Short problem:
Write the records out again, keeping each line exactly as it is.

[Start of Available data]

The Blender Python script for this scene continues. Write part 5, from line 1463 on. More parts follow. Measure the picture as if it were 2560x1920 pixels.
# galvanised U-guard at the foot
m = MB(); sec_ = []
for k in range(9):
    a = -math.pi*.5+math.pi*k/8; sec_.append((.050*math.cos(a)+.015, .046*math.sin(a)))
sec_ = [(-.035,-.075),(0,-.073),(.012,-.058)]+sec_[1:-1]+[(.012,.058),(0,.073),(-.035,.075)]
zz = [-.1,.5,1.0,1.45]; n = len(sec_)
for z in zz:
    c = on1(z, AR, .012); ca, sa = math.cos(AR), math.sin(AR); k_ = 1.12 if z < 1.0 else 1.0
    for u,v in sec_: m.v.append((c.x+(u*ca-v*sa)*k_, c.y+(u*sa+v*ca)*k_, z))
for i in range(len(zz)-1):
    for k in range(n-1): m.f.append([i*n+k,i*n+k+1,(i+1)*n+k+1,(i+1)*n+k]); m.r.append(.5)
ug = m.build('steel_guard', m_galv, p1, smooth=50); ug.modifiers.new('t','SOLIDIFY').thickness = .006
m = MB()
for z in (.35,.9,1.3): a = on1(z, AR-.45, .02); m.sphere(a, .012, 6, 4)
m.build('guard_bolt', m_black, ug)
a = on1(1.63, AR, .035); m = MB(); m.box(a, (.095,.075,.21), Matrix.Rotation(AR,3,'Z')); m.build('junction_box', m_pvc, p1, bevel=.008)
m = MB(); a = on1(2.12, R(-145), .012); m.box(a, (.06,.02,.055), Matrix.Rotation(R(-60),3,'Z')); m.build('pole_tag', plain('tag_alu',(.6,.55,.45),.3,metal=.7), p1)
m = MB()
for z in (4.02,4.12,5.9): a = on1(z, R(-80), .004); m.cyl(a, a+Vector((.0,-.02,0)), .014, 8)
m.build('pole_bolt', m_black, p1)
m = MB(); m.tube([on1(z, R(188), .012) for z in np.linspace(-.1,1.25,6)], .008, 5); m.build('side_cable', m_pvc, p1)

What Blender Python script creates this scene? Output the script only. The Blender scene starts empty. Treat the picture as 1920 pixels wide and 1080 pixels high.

[End of Available data]

Complete output:
The Blender Python script for this scene continues. Write part 5, from line 1463 on. More parts follow. Measure the picture as if it were 2560x1920 pixels.
# galvanised U-guard at the foot
m = MB(); sec_ = []
for k in range(9):
    a = -math.pi*.5+math.pi*k/8; sec_.append((.050*math.cos(a)+.015, .046*math.sin(a)))
sec_ = [(-.035,-.075),(0,-.073),(.012,-.058)]+sec_[1:-1]+[(.012,.058),(0,.073),(-.035,.075)]
zz = [-.1,.5,1.0,1.45]; n = len(sec_)
for z in zz:
    c = on1(z, AR, .012); ca, sa = math.cos(AR), math.sin(AR); k_ = 1.12 if z < 1.0 else 1.0
    for u,v in sec_: m.v.append((c.x+(u*ca-v*sa)*k_, c.y+(u*sa+v*ca)*k_, z))
for i in range(len(zz)-1):
    for k in range(n-1): m.f.append([i*n+k,i*n+k+1,(i+1)*n+k+1,(i+1)*n+k]); m.r.append(.5)
ug = m.build('steel_guard', m_galv, p1, smooth=50); ug.modifiers.new('t','SOLIDIFY').thickness = .006
m = MB()
for z in (.35,.9,1.3): a = on1(z, AR-.45, .02); m.sphere(a, .012, 6, 4)
m.build('guard_bolt', m_black, ug)
a = on1(1.63, AR, .035); m = MB(); m.box(a, (.095,.075,.21), Matrix.Rotation(AR,3,'Z')); m.build('junction_box', m_pvc, p1, bevel=.008)
m = MB(); a = on1(2.12, R(-145), .012); m.box(a, (.06,.02,.055), Matrix.Rotation(R(-60),3,'Z')); m.build('pole_tag', plain('tag_alu',(.6,.55,.45),.3,metal=.7), p1)
m = MB()
for z in (4.02,4.12,5.9): a = on1(z, R(-80), .004); m.cyl(a, a+Vector((.0,-.02,0)), .014, 8)
m.build('pole_bolt', m_black, p1)
m = MB(); m.tube([on1(z, R(188), .012) for z in np.linspace(-.1,1.25,6)], .008, 5); m.build('side_cable', m_pvc, p1)

What Blender Python script creates this scene? Output the script only. The Blender scene starts empty. Treat the picture as 1920 pixels wide and 1080 pixels high.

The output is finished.